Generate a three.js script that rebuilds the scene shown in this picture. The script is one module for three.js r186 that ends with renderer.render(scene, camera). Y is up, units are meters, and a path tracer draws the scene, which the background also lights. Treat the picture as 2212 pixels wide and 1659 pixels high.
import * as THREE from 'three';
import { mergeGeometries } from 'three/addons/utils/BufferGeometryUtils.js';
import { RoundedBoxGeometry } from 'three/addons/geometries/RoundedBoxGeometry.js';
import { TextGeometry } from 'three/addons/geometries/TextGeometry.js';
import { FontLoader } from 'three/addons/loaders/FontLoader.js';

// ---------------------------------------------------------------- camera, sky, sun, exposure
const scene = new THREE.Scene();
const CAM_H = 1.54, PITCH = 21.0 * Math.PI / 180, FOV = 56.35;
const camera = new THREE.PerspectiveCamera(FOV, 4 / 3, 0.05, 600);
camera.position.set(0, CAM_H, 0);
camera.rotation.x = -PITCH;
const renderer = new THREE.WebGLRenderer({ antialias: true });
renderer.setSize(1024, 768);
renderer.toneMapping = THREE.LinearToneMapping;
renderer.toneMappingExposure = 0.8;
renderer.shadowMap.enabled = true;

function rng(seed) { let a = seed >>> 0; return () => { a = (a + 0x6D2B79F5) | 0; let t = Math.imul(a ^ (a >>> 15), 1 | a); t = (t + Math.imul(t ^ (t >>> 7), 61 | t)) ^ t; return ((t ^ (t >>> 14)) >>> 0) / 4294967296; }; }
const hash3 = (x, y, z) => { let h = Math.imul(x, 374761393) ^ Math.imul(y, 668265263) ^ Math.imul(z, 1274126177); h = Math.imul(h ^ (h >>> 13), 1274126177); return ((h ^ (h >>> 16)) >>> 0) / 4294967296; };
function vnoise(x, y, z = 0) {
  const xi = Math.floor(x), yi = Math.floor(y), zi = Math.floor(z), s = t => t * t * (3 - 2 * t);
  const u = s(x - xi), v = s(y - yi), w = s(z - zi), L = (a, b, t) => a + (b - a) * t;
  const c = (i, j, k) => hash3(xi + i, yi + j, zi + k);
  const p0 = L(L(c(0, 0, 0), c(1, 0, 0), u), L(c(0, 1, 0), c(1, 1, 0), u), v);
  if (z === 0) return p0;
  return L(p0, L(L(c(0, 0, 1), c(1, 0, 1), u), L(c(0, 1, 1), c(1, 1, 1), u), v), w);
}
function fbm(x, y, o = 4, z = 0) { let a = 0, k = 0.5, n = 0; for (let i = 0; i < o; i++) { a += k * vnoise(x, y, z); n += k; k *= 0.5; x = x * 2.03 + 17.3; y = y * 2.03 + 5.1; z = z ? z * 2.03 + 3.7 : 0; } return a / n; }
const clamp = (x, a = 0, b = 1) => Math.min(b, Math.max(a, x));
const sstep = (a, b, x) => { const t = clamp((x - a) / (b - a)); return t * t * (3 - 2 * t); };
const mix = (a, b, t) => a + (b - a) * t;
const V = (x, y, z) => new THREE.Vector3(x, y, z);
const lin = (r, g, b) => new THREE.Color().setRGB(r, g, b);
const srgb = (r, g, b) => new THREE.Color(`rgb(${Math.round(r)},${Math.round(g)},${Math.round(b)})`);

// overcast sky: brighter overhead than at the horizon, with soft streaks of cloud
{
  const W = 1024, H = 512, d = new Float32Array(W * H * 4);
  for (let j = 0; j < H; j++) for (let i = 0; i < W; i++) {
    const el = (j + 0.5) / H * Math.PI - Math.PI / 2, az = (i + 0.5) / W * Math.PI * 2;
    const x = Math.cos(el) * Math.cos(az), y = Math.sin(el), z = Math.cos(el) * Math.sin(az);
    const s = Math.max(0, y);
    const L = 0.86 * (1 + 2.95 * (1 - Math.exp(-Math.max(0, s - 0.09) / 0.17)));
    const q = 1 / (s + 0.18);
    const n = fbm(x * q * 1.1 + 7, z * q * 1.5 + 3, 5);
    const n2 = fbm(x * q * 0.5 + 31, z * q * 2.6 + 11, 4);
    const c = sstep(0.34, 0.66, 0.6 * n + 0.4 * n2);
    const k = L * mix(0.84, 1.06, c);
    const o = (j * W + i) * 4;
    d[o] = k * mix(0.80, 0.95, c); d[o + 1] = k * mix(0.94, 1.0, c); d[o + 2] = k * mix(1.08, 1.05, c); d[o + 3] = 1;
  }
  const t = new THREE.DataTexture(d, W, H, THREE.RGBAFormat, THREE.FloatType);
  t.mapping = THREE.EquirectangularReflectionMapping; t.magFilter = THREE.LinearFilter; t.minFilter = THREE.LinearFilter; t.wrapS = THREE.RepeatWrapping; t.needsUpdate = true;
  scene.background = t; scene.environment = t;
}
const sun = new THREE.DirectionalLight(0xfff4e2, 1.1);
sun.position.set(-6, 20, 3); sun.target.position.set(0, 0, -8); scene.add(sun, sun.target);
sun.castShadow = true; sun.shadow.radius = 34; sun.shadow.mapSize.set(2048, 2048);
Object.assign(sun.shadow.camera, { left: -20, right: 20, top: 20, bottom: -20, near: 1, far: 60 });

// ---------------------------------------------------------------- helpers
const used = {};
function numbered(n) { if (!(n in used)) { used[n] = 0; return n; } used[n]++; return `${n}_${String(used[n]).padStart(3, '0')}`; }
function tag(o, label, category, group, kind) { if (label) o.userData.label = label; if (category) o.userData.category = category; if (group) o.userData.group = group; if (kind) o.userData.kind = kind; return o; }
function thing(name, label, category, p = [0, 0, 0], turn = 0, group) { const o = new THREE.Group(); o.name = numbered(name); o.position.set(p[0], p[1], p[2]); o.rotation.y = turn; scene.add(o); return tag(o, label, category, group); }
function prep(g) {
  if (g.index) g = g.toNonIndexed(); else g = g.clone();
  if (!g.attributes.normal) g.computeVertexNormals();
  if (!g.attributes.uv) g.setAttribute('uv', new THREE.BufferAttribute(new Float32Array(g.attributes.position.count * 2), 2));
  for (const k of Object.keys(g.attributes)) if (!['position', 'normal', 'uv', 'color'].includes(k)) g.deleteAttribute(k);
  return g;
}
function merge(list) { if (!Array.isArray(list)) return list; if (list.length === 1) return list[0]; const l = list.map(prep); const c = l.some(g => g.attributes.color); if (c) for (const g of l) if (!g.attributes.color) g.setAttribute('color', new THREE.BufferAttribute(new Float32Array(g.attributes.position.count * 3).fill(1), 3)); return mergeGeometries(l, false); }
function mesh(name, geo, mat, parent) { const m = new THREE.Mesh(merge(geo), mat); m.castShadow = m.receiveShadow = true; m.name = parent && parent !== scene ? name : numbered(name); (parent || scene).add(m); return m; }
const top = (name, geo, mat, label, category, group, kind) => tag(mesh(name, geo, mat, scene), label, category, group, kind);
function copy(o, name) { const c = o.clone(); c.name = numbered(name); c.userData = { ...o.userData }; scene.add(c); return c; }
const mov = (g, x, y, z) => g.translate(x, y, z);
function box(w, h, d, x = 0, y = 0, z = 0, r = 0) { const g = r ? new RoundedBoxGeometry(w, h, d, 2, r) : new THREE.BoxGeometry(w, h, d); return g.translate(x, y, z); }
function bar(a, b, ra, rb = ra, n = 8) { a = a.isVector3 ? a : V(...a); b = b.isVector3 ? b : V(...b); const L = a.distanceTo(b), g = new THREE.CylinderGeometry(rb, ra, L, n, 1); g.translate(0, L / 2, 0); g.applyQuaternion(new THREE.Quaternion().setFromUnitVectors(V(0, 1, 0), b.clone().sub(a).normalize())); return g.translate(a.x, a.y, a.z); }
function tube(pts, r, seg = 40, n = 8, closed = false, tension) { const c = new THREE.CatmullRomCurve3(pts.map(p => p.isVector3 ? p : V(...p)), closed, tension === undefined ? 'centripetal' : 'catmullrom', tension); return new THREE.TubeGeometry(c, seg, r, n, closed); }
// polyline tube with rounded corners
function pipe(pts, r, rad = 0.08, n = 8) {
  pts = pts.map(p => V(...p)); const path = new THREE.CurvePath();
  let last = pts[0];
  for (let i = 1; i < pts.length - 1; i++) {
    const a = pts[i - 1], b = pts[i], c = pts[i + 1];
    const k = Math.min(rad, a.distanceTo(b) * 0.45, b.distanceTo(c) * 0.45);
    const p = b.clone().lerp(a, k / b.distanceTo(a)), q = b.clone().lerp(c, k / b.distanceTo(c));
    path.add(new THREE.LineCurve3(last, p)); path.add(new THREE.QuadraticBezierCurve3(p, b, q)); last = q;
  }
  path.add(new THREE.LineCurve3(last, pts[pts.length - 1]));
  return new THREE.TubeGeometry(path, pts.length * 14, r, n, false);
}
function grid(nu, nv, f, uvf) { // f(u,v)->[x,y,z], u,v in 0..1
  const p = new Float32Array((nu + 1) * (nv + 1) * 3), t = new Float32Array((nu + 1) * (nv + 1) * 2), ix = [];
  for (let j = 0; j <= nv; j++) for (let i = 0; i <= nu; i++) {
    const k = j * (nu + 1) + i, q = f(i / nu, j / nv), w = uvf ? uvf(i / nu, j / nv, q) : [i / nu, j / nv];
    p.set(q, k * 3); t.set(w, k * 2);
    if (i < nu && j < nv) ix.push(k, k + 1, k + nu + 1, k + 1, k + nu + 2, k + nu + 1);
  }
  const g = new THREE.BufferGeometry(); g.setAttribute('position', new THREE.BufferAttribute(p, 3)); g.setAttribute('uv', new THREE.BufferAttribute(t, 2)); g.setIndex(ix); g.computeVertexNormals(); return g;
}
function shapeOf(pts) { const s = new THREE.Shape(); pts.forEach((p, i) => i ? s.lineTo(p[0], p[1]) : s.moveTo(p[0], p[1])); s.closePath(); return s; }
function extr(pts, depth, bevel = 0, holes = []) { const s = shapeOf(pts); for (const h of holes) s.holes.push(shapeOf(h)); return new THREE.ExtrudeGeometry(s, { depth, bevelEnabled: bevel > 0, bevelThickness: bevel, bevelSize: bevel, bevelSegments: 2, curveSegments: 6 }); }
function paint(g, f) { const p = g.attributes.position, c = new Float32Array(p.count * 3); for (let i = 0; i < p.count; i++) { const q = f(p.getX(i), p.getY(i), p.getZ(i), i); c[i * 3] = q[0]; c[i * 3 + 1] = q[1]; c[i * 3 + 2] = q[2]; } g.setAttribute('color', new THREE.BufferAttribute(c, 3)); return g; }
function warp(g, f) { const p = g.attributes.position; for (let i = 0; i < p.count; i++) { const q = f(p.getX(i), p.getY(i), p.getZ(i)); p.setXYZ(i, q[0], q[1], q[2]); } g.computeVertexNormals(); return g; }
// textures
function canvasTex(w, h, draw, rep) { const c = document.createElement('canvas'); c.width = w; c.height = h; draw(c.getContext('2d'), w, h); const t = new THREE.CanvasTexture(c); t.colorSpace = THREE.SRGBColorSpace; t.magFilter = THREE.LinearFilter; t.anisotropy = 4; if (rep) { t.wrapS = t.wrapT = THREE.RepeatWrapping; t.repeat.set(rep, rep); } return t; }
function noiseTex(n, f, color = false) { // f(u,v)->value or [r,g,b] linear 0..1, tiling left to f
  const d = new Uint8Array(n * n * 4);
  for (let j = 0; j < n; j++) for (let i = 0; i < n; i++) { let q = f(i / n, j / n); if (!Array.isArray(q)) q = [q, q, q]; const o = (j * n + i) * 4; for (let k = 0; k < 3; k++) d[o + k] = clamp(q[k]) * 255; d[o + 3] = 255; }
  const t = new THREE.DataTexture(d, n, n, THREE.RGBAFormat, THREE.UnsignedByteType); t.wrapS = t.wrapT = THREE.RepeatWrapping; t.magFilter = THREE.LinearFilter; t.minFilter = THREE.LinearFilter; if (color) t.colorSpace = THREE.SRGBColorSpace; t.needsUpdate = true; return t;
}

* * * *

Quote exactly the opening line of the material above and every line after it, up to and including the line that contains "renderer.shadowMap.enabled = true;".

■ Answer for this exercise
Generate a three.js script that rebuilds the scene shown in this picture. The script is one module for three.js r186 that ends with renderer.render(scene, camera). Y is up, units are meters, and a path tracer draws the scene, which the background also lights. Treat the picture as 2212 pixels wide and 1659 pixels high.
import * as THREE from 'three';
import { mergeGeometries } from 'three/addons/utils/BufferGeometryUtils.js';
import { RoundedBoxGeometry } from 'three/addons/geometries/RoundedBoxGeometry.js';
import { TextGeometry } from 'three/addons/geometries/TextGeometry.js';
import { FontLoader } from 'three/addons/loaders/FontLoader.js';

// ---------------------------------------------------------------- camera, sky, sun, exposure
const scene = new THREE.Scene();
const CAM_H = 1.54, PITCH = 21.0 * Math.PI / 180, FOV = 56.35;
const camera = new THREE.PerspectiveCamera(FOV, 4 / 3, 0.05, 600);
camera.position.set(0, CAM_H, 0);
camera.rotation.x = -PITCH;
const renderer = new THREE.WebGLRenderer({ antialias: true });
renderer.setSize(1024, 768);
renderer.toneMapping = THREE.LinearToneMapping;
renderer.toneMappingExposure = 0.8;
renderer.shadowMap.enabled = true;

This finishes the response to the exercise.